Exxon’s Advantage in the New Shale Technology 

Exxon’s big edge comes from the fact that it isn’t just an oil producer—it’s a fully integrated energy company. Most shale drillers simply extract oil. Exxon owns and operates refineries, chemical plants, research labs, pipelines, and massive shale acreage, all under one roof. That structure lets them do things smaller companies can’t.

1. They found a breakthrough in their own waste stream

The new proppant (the material that keeps rock cracks open during fracking) is made from petroleum coke, a cheap refinery byproduct. Independent shale companies don’t have refineries, so they don’t produce or control this material. Exxon can manufacture it, refine it, and tweak it specifically for fracking performance.

This is a built-in structural advantage—others would need to buy something Exxon essentially gets for free.

2. They can test and scale new tech instantly

Exxon has billions in R&D funding and thousands of wells to experiment on. Smaller producers often survive quarter to quarter and can’t afford large-scale trials.

When Exxon discovers something that works—even a small efficiency gain—they can roll it across entire shale basins. That’s how they achieved 10–30% more output in some wells just by switching the proppant.

3. Their scale and integration produce compounding benefits

Because Exxon owns so much of the value chain:

  • their per-well cost structure keeps falling
  • they can upgrade upstream and downstream operations at the same time
  • they can capture profit at every stage—from drilling to refining to chemicals

This multiplies the impact of each improvement.

Competitors without this integration can’t replicate the whole system. Even Chevron—Exxon’s closest peer—is behind them on this specific breakthrough.

4. Are other companies doing the same thing?

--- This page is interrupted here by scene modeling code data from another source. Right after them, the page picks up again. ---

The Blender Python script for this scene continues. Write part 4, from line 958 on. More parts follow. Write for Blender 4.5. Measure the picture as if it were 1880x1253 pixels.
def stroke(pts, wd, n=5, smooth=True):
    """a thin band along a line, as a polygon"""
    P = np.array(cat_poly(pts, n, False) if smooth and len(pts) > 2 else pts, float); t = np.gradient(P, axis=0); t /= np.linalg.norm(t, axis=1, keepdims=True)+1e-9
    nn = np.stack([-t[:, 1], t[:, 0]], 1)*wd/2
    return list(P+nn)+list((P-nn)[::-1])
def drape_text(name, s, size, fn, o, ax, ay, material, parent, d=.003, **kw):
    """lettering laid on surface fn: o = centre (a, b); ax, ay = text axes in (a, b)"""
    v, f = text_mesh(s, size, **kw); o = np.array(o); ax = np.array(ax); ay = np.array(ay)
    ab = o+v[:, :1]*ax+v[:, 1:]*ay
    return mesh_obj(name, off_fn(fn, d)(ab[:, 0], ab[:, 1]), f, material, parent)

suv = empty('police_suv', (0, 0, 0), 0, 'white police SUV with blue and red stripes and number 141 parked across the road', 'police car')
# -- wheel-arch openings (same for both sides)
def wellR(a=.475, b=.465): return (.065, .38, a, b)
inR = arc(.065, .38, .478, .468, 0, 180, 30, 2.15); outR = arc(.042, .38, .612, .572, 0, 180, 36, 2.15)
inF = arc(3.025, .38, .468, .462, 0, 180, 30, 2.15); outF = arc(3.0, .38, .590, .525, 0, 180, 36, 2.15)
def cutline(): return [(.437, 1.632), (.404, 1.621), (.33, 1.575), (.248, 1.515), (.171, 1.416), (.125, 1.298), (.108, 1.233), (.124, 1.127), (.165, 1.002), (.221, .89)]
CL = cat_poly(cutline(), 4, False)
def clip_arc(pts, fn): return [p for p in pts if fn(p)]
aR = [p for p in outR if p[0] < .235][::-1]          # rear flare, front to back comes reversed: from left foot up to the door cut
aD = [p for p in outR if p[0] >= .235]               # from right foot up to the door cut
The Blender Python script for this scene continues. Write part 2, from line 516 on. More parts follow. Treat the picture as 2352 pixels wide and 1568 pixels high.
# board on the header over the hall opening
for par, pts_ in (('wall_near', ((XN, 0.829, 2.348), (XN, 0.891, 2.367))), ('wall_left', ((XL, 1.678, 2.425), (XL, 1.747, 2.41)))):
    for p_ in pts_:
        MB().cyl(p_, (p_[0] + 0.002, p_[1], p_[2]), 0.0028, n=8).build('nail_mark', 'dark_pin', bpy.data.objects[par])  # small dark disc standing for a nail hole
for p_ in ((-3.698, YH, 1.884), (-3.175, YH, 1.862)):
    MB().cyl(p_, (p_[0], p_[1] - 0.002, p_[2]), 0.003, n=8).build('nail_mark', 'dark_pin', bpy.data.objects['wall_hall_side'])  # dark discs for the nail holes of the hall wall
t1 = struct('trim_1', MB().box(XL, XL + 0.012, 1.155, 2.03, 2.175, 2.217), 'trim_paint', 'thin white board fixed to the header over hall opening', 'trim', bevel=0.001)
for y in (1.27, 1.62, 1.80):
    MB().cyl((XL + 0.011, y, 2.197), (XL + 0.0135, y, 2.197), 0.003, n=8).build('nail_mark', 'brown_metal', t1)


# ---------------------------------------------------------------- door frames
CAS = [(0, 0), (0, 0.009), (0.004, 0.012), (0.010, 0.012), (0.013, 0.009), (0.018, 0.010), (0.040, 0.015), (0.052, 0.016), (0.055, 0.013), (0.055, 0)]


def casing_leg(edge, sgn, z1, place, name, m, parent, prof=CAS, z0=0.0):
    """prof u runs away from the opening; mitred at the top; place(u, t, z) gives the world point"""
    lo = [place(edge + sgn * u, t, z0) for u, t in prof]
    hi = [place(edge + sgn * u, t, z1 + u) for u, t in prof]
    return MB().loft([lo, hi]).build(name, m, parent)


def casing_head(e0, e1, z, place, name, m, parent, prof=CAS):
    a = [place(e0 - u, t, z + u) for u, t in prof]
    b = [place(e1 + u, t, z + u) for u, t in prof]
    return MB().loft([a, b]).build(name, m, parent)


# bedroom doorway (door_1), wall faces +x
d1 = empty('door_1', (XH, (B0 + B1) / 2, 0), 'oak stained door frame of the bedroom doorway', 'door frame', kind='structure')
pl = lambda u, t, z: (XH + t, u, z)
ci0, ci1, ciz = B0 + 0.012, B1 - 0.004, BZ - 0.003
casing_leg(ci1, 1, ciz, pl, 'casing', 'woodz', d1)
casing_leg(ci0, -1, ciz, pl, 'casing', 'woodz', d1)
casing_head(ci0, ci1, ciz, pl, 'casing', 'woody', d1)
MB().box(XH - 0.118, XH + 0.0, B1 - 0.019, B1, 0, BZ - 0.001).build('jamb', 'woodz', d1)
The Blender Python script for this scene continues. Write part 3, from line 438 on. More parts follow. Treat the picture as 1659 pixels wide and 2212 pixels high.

Some firms have tried alternative proppants such as ceramics or specialty synthetics. But those options are expensive, and results have been inconsistent. Exxon’s version is unique because:

  • the feedstock is cheap and proprietary
  • performance is high
  • the cost bump is small

Most producers will stick with basic sand until forced to change.


Investment Insight

  • Exxon’s integration gives it a durable competitive advantage in the shale sector, especially now that they own large positions in the Permian Basin through acquisitions like Pioneer.

  • A 10–30% production lift per well is enormous. It improves both margins and proven reserves, effectively lowering break-even costs.

  • Exxon is positioning itself as the cost leader in shale, which tends to win in volatile oil-price environments.

  • If this technology scales—and it likely will—Exxon widens its lead over independent shale operators and even Chevron.

  • Over time, improvements like this can justify higher valuation multiples because they signal long-term, internally generated growth rather than growth purchased through acquisitions.

Bottom Line for Investors

Exxon is turning shale from a scrappy, high-decline business into a more predictable, technology-driven manufacturing process. That creates steadier cash flow and a deeper supply runway.